The countries of East Asia are worried about the coercive power of Beijing’s pocketbook. And perhaps they should be. China is flush with money, and as it continues to pour massive amounts of aid and investment into the region, it’s only a matter of time before Beijing tries to cash in.

China’s overseas investments are being pushed, at least in part, for strategic reasons. This is evident in the high number of projects included in China’s One Belt, One Road initiative that make little commercial sense and fail to perform their stated purpose: to bypass chokepoints that a hostile power could use to asphyxiate the Chinese. In areas such as the Philippines, the primary goal appears to be the cultivation of political influence in foreign capitals or, more cynically, the creation of dependence on Chinese investment or consumers, which Beijing could someday exploit.

But China’s capacity for economic coercion has as many limitations as it does strengths, as the case of South Korea shows. Tensions between the two countries revolve around the deployment of the US Terminal High-Altitude Area Defense anti-missile system in South Korea. Fearing that the THAAD system’s powerful radar could penetrate deep into Chinese territory and threaten its ability to respond to missile attack, Beijing opposed the deployment. And it was compelled to do something about it.

What resulted was a set of informal retaliatory measures that amounted to sanctions in everything but name. For example, Lotte Group, a major conglomerate that owned the land where THAAD was deployed, saw a number of its superstores in China closed, ostensibly over fire safety concerns.
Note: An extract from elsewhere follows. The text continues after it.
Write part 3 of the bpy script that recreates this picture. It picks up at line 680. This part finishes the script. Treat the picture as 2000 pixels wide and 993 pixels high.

Hundreds of other South Korean firms working in China claim to have been subjected to a surge in inspections, visa denials, and increased customs hurdles. Sales of South Korean automobiles in China dropped roughly 44%. Beijing also banned package tours to South Korea, leading to a 50% drop in Chinese visitors through the first 10 months of 2017 (compared to the same period a year earlier). The hit to tourism alone is expected to cost the South Korean economy more than $5 billion. All told, the THAAD issue dented South Korean gross domestic product by 0.4 percentage points this year, according to Bank of Korea estimates.